### [Problem requirements]
Copy the first line of the material below and every later line through the line containing "rnd = random.Random(7)", without any other output.
══════════
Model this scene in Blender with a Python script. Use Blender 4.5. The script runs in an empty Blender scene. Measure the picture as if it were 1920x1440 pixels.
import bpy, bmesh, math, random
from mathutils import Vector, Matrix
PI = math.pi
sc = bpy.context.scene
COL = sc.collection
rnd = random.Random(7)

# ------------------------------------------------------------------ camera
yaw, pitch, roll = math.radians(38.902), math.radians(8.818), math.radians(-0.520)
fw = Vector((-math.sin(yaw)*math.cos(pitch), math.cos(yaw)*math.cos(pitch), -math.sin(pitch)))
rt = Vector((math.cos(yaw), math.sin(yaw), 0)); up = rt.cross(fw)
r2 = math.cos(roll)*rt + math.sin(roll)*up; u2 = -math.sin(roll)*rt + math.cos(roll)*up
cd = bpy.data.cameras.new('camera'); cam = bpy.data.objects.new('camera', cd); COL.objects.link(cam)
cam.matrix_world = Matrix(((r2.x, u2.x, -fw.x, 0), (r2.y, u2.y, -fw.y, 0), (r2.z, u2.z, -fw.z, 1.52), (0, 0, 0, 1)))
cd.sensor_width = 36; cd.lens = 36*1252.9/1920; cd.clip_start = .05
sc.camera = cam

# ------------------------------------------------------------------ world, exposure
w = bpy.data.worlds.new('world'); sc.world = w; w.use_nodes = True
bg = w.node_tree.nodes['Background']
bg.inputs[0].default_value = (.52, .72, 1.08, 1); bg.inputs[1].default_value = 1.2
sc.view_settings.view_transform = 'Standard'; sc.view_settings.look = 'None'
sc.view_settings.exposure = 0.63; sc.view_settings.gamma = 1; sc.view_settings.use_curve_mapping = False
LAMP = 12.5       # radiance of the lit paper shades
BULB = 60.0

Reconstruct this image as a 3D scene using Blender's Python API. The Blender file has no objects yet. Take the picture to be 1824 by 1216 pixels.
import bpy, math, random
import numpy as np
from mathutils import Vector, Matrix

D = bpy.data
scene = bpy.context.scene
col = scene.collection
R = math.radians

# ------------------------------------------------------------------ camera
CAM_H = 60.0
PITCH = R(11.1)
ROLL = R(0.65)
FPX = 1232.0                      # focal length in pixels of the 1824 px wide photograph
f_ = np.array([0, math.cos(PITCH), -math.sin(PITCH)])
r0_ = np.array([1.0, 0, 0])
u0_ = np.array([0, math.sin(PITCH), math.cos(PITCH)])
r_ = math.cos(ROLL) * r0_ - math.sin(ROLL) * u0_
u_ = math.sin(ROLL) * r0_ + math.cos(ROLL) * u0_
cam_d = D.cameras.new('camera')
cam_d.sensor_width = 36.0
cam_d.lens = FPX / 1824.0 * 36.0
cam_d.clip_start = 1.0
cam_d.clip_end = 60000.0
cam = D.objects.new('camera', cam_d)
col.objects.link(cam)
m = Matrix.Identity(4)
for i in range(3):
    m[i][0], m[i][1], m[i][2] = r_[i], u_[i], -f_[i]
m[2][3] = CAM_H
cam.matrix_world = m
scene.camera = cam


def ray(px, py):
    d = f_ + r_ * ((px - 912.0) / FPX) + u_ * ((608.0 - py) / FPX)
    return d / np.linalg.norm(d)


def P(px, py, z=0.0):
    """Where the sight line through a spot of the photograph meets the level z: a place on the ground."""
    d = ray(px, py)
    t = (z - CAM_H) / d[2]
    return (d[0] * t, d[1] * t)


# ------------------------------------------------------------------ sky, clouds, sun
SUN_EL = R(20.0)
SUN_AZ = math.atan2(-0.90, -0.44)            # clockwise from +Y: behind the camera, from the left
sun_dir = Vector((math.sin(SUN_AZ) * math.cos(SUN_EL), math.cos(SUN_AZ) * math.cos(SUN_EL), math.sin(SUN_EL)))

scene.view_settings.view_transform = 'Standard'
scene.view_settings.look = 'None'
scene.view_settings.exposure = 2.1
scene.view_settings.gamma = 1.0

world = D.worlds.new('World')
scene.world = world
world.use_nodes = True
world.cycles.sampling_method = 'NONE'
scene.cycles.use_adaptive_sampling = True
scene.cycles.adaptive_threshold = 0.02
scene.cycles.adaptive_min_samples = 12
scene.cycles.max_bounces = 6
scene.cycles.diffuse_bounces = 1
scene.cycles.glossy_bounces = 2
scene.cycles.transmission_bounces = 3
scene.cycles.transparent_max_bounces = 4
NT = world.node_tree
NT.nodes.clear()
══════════
### [Solution to this task]
Model this scene in Blender with a Python script. Use Blender 4.5. The script runs in an empty Blender scene. Measure the picture as if it were 1920x1440 pixels.
import bpy, bmesh, math, random
from mathutils import Vector, Matrix
PI = math.pi
sc = bpy.context.scene
COL = sc.collection
rnd = random.Random(7)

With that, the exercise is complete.